É verdade que a solução final patenteada no decreto veio subordinar a atribuição do direito de sufrágio aos portugueses residentes fora da Europa à condição do seu nascimento em território nacional. Mas então na lógica do PSD, de acordo com os princípios sustentados pelo PSD, a solução que escolheu só pode ser tida como uma solução chocante na medida em que dissolve os princípios que defende no contraditório das soluções que adopta e vem confirmar, pela sua própria mão, a tese discriminatória de que há, afinal, «portugueses de primeira» e «portugueses de segunda» e admitir a conclusão de que a pátria portuguesa estaria de se exprimir na grandeza de uma identidade nacional acima das fronteiras e dos continentes.

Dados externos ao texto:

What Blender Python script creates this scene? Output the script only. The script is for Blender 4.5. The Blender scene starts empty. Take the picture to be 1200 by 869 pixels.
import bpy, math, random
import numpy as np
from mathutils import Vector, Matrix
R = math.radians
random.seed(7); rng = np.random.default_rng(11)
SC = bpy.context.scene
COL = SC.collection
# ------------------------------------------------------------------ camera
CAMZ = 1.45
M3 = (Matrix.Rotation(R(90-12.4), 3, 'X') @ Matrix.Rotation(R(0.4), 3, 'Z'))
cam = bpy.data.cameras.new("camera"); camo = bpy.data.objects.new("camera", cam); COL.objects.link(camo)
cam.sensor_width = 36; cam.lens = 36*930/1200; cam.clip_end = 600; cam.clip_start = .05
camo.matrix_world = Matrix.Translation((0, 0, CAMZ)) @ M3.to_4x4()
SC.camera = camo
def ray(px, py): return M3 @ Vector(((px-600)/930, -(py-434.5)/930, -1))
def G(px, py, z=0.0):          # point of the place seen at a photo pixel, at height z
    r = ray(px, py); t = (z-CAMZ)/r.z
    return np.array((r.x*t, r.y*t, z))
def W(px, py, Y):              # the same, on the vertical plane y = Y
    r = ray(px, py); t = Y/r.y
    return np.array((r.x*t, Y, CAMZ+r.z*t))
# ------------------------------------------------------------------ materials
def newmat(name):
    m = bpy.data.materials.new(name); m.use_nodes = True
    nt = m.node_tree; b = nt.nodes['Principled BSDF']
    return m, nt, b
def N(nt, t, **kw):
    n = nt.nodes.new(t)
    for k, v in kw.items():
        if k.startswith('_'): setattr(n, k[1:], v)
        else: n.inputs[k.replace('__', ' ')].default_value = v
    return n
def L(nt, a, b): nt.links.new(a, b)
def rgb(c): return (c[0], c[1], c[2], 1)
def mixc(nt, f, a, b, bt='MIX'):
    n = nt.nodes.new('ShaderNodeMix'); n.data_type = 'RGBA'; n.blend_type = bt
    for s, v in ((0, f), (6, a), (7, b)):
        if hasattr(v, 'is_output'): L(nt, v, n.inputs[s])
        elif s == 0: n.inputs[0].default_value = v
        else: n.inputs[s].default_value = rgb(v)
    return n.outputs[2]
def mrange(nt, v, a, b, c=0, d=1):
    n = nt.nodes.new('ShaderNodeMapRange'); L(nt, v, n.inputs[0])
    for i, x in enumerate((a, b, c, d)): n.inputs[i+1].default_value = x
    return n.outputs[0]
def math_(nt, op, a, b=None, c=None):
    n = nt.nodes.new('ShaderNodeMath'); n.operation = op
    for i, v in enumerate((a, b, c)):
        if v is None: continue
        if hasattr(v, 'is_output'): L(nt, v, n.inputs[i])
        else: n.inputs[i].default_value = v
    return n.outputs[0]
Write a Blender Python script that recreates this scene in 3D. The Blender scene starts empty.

Não vale a pena enfatizar - tão evidente ela é - a nostalgia de império que tal pensamento revela. Mas vale a pena sublinhar que a nação, enquanto unidade de história e de cultura não se confunde necessariamente com o povo enquanto realidade social e realidade jurídica de uma comunidade politicamente organizada em Estado. É por isso que uma nação pode existir antes do Estado ou subsistir para além do Estado. E é por isso, identicamente, que um Estado, para existir, carece de um território no âmbito do qual exerça senhorio, soberania, condição de eficácia de uma ordem jurídica e, portanto, de uma independência nacional.

O Sr. António Guterres (PS): - Muito bem!

O Orador: - Ora o que o PSD não pode fazer é prosseguir uma nostalgia imperial e com ela comprometer a independência do Estado português, república soberana assente na vontade do povo organizado em comunidade política cuja, sede territorial é inexorável limite de eficácia das suas leis.
Na verdade, pergunto: como é possível sustentar o alargamento da capacidade eleitoral e, portanto, da extensão do povo como sede do poder político e do poder soberano para limites que se não adequam, minimamente, com a possibilidade de o Estado garantir as exigências que a comunidade política instituiu como fundamentais para preservar a natureza democrática do regime?
A pergunta não tem resposta positiva à luz do princípio democrático. E por isso digo que as posições do PSD se revelam, nesta matéria, suspeitas de um populismo demagógico de compatibilidade muito duvidosa com valores fundamentais da democracia.